Lasst uns in der Stille beten. Amen.

Lukas 18, 9-14

9 Er sagte aber zu einigen, die überzeugt waren, fromm und gerecht zu sein, und verachteten die andern, dies Gleichnis: 10 Es gingen zwei Menschen hinauf in den Tempel, um zu beten, der eine ein Pharisäer, der andere ein Zöllner. 11 Der Pharisäer stand und betete bei sich selbst so: Ich danke dir, Gott, dass ich nicht bin wie die andern Leute, Räuber, Ungerechte, Ehebrecher, oder auch wie dieser Zöllner. 12 Ich faste zweimal in der Woche und gebe den Zehnten von allem, was ich einnehme. 13 Der Zöllner aber stand ferne, wollte auch die Augen nicht aufheben zum Himmel, sondern schlug an seine Brust und sprach: Gott, sei mir Sünder gnädig! 14 Ich sage euch: Dieser ging gerechtfertigt hinab in sein Haus, nicht jener. Denn wer sich selbst erhöht, der wird erniedrigt werden; und wer sich selbst erniedrigt, der wird erhöht werden.

Liebe Gemeinde,

in der Vorbereitung auf die heutige Predigt kam mir mein jüngeres Ich in den Sinn: Leicht fläzend und kippelnd sehe ich mich im Christenlehreraum meiner Kindheit sitzen, meine Jacke durch die alten Wände beschmierend und auf den Pfarrer wartend. Voller Neugier saß ich da und freute mich auf eine Bibelgeschichte. Der Spitzbube in mir war voll in seinem Element, wenn eine Geschichte schon neulich im Kindergottesdienst oder Religionsunterricht besprochen wurde. Da konnte ich etwas unleidlich werden und meinen armen Gemeindepfarrer wirklich herausfordern: „Eine andere Geschichte bitte, die kenne ich schon!“, waren meine Worte.

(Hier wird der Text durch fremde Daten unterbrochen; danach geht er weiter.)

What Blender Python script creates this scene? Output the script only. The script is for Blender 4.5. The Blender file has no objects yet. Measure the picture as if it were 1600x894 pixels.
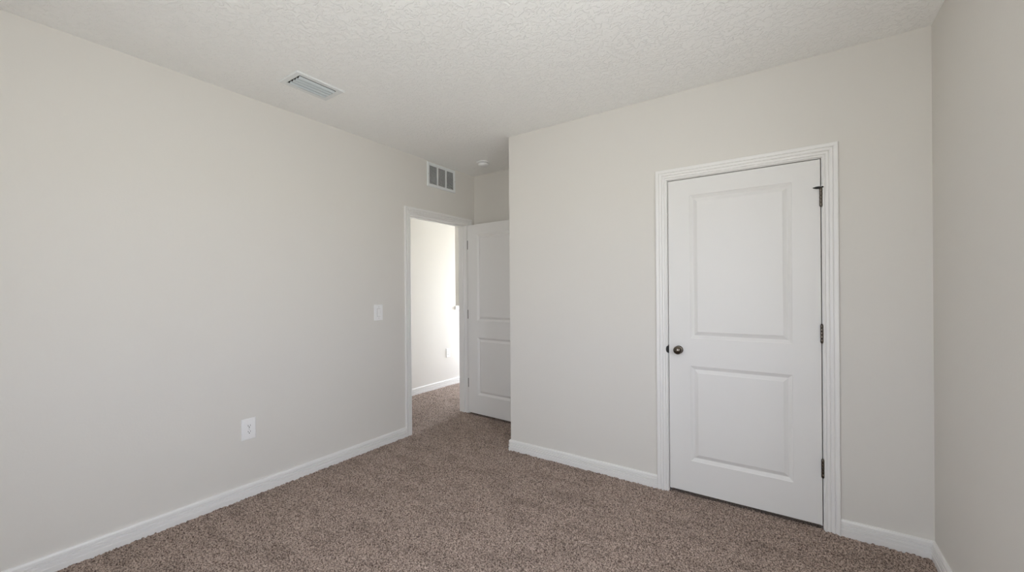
import bpy, bmesh, math
import numpy as np
from mathutils import Vector, Matrix

scene = bpy.context.scene
col = scene.collection

# ------------------------------------------------------------------ camera
CAM = Vector((2.9714, 0.0, 1.3387))
YAW, PITCH, ROLL, FPX = 0.59945, -0.00045, -0.00764, 640.96
def make_camera():
    F = Vector((-math.sin(YAW)*math.cos(PITCH), math.cos(YAW)*math.cos(PITCH), math.sin(PITCH)))
    R = Vector((math.cos(YAW), math.sin(YAW), 0))
    U = R.cross(F)
    R2 = math.cos(ROLL)*R + math.sin(ROLL)*U
    U2 = -math.sin(ROLL)*R + math.cos(ROLL)*U
    cd = bpy.data.cameras.new('camera')
    cam = bpy.data.objects.new('camera', cd)
    col.objects.link(cam)
    m = Matrix((R2, U2, -F)).transposed().to_4x4()
    m.translation = CAM
    cam.matrix_world = m
    cd.sensor_fit = 'HORIZONTAL'; cd.sensor_width = 36.0
    cd.lens = FPX/1600*36.0
    cd.shift_y = 8.3/1600
    cd.clip_start = 0.02
    scene.camera = cam
make_camera()

# ------------------------------------------------------------------ light: daylight through the windows
SKY_STRENGTH = 10.5
SKY_HIGH = (0.78, 0.88, 1.06)
SKY_LOW = (1.00, 1.07, 1.20)
LAWN = (1.05, 1.08, 1.06)
scene.view_settings.view_transform = 'Standard'
scene.view_settings.look = 'None'
scene.view_settings.exposure = 0.09
scene.view_settings.gamma = 1.0
scene.view_settings.use_curve_mapping = False

def make_world():
    w = bpy.data.worlds.new('daylight'); scene.world = w; w.use_nodes = True
    nt = w.node_tree; nt.nodes.clear()
    out = nt.nodes.new('ShaderNodeOutputWorld'); bg = nt.nodes.new('ShaderNodeBackground')
    tc = nt.nodes.new('ShaderNodeTexCoord'); sep = nt.nodes.new('ShaderNodeSeparateXYZ')
    mr = nt.nodes.new('ShaderNodeMapRange'); mr.inputs['From Min'].default_value = -1; mr.inputs['From Max'].default_value = 1
    cr = nt.nodes.new('ShaderNodeValToRGB')
    e = cr.color_ramp.elements
    e[0].position = 0.0; e[0].color = (*LAWN, 1)
    e[1].position = 1.0; e[1].color = (*SKY_HIGH, 1)
    a = e.new(0.485); a.color = (*LAWN, 1)
    b = e.new(0.505); b.color = (*SKY_LOW, 1)
    nt.links.new(tc.outputs['Generated'], sep.inputs[0])
    nt.links.new(sep.outputs['Z'], mr.inputs['Value'])
    nt.links.new(mr.outputs[0], cr.inputs[0])
    nt.links.new(cr.outputs[0], bg.inputs['Color'])
    bg.inputs['Strength'].default_value = SKY_STRENGTH
    nt.links.new(bg.outputs[0], out.inputs[0])
make_world()

def portal(name, loc, size, direction):
    """a window opening through which the sky is sampled (gives no light of its own)"""
    l = bpy.data.lights.new(name, 'AREA'); l.shape = 'RECTANGLE'
    l.size, l.size_y = size
    l.cycles.is_portal = True
    o = bpy.data.objects.new(name, l); col.objects.link(o)
    o.location = loc
    o.rotation_euler = Vector(direction).to_track_quat('-Z', 'Z').to_euler()
    o['kind'] = 'helper'

scene.cycles.max_bounces = 14
scene.cycles.diffuse_bounces = 12
scene.cycles.glossy_bounces = 4
scene.cycles.sample_clamp_indirect = 6
scene.cycles.caustics_reflective = False
scene.cycles.caustics_refractive = False
scene.cycles.use_denoising = True

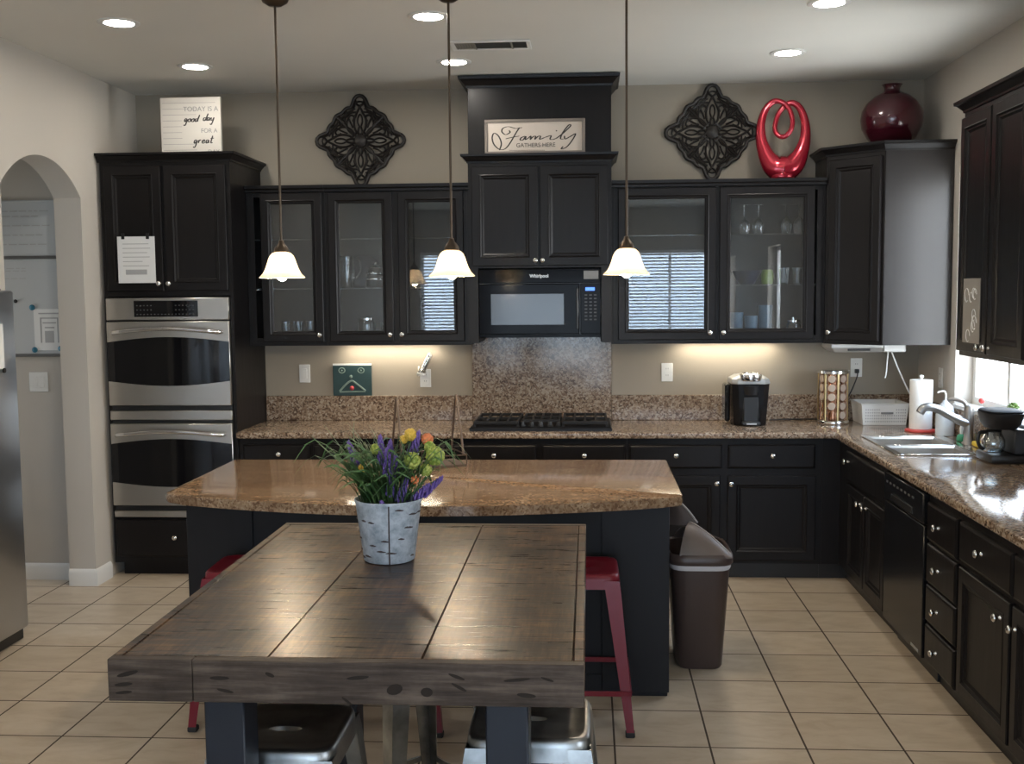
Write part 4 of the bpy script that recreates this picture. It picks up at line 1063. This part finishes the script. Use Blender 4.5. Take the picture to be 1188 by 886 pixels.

Eine andere Geschichte bitte, diese kenne ich schon – dieser Gedanke durchzieht auch die Kommentarliteratur zu unserem heutigen Predigttext. Ist die Geschichte nicht zu einfach und zu bekannt, als dass sie noch einen Kommentar erträgt? Was ist mit der Wirkungsgeschichte dieser Beispielerzählung? Ist sie nicht voller Klischees und Kritik des Christentums am Judentum? - In der Tat, unsere Geschichte hat in der Auslegungstradition merkwürdige und fragwürdige Früchte hervorgebracht: vom „verabscheuungswürdigen Pharisäer“ bis zum „Idealtyp des demütigen Sünders, der fast von einem Heiligenschein umgeben ist.“

Von daher: Zurück auf Los, wie es bei Monopoly heißt. Zurück zum Anfang. Mein jüngeres, spitzbübisches Ich muss sich gedulden.

Zwei Männer befinden sich auf dem Weg zum Tempel. Zwei Männer wollen eine Pflicht erfüllen. Es ist eine kultische Pflicht: das Gebet als Hinwendung zu Gott. Und so begeben sie sich an denjenigen Ort, an den - jüdischen Glaubens gemäß - Gott seine heilsame Präsenz in einmaliger Weise gebunden hat: Beide kommen vor Gottes Angesicht, und Gottesgegenwart konfrontiert sie jeweils mit sich selbst.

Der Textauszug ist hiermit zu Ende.